Four o’ clock in the morning starts became six, eventually later still. Pillowcases in the morning, main presents after lunch. Things for my railway, another engine; I was top heavy with them, but whenever I looked at model railway catalogues they were what interested me most, even if strictly speaking I did not need nine. I had an unorthodox set-up, ranging from a Cornish tin mining tank engine through to the Flying Scotsman. A real mix of liveries and eras, to the point when I would eventually decide it was all a preserved railway.
I would have done it differently had I not started it as a seven-year-old. Carriages, trucks, a signal box, new track, points and miniature trees and moss all featured over the years. Martin constructed all my station buildings himself in our garage, doing all the cutting and joining, while I handed him the screws and kept my hands warm by clasping a cup of coffee.

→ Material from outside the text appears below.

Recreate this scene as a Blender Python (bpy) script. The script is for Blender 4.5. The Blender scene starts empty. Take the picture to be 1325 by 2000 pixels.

One of the engines which we bought together from a second-hand shop on the Isle of Wight would breathe actual steam, if you put oil in its funnel. I could chart the history of Christmas presents, birthday presents and summer holiday savings through my growing rail network, and if I looked more closely I could see Martin’s hand in its incremental development as it sprawled over more and more of my bedroom. Perhaps the seminal moment had been when my grandfather had sawn my fitted wardrobe in half so that we could build a new station and siding complex over what was now the much lower top of it. We had both beamed with pride when the work was done and were somewhat taken aback by my mother’s reaction. Where I was now going to hang my clothes had not entered into our calculations.